What once may have seemed impossible become inevitable this week, when world soccer’s governing body, FIFA, signaled its intention to hold the 2022 World Cup in November and December — massively disrupting the season of the European professional leagues that are at the global game’s financial core. FIFA’s task force examining the issue proposed Tuesday that the tournament be moved from its traditional June and July slot, when temperatures in Qatar often soar to about 100 degrees. And indications are that a move that would once have been fiercely opposed by the most powerful stakeholders in global professional soccer is now likely to pass with minimal protest.
Once Qatar's original claim that a World Cup could be played in air-conditioned stadiums and public spaces in the blistering heat of the Persian Gulf summer became unsustainable, the most plausible alternative was always going to be a winter World Cup.
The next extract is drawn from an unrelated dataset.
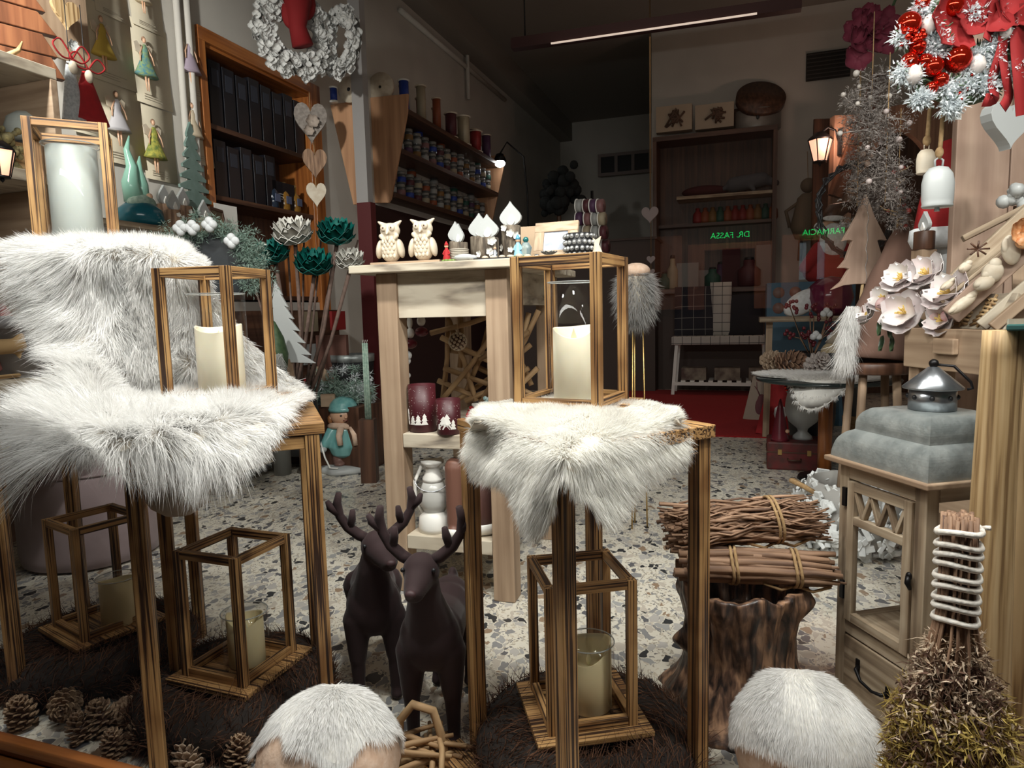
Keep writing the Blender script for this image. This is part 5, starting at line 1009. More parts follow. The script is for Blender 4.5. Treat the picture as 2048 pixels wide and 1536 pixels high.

The more radical option still preferred by some disgruntled football associations was to simply take the tournament away from Qatar, on grounds of inconvenience or the probity of the bid. FIFA’s ethics commission report into the bidding for the 2018 and 2022 World Cups has not, thus far, provided sufficient evidence to prompt the body to rescind either Russia’s or Qatar’s hosting rights.
Others canvassed for scheduling the event, which takes players away from their league clubs for at least six weeks, in January and February of 2022. Many European leagues take a midwinter break, making that option less disruptive, but it would clash with the NFL playoffs and the 2022 Winter Olympics — a disaster for U.S. broadcasters who pay the biggest share of fees for Olympic broadcast rights.
The November and December option — with the final played just two days before Christmas — implies a major disruption of European leagues and a clash in the U.S. with the later stages of the NFL season. FIFA seems to have lined up its troops carefully here. U.S. broadcasters Fox and Telemundo have been compensated by the extension of their World Cup rights to 2026 and can now live with a winter tournament. The UEFA, whose Champions League will require minor rearrangements, is also now happy, and without the UEFA as an alternative power broker in global soccer politics, European professional clubs have little leverage in the game’s decision-making structures if they try to fight the issue on the basis of disruption of their home leagues.
The decision has to be ratified by FIFA’s executive committee next month, but nobody’s expecting a change of heart. Similarly, while the May election for the FIFA presidency is being hotly contested by incumbent Sepp Blatter and three challengers (Prince Ali of Jordan; Michael van Praag, president of the Dutch Football Association; and former Portugal star player Luis Figo) none of the contenders are proposing anything different.
Former Germany star Karl-Heinz Rummenigge, speaking as chairman of the European club association, noted that the proposed winter tournament would require a worldwide change to league calendars for the 2022–23 season. “European clubs and leagues cannot be expected to bear the costs for such rescheduling,” he said. “We expect the clubs to be compensated for the damage that a final decision would cause.”
Winning the argument for compensation for the midseason disruption may be the best the European clubs can hope for. And the amounts in question might be small change compared with the more than $200 billion that the accounting firm Deloitte says Qatar will spend on hosting the tournament.
Any debate in FIFA over whether the World Cup will be held in Qatar is now over, and the conversation will turn to the question of how it will be organized and prepared. The dire conditions in which many of the mostly migrant workers building the infrastructure of tournament have labored has been a source of international concern, and despite declarations of intent by the Qatari authorities to implement reforms, pressure is likely to grow for tougher action on the pay rates, safety standards and living conditions of those literally paving the way for the 2022 World Cup.
And then there are the challenges of hosting the traditionally bawdy, carnivalesque and spontaneous global event in the socially conservative country, which has proposed forbiddingly policed urban spaces to host the tens of thousands of fans who will flock to Qatar for the tournament. One example came in 2010, when Blatter was asked what about hosting the tournament in a country where homosexuality is illegal and he responded flippantly that gay fans and players should simply refrain from sexual activity while in Qatar.
That comment drew storm of criticism, and Blatter insisted the following year that “homophobia, sexism, sectarianism and ethnic discrimination cannot be tolerated.”
But that may prove to be just one item on a menu of complex challenges that will present themselves now that the venue and date of the 2022 World Cup appear to have been settled.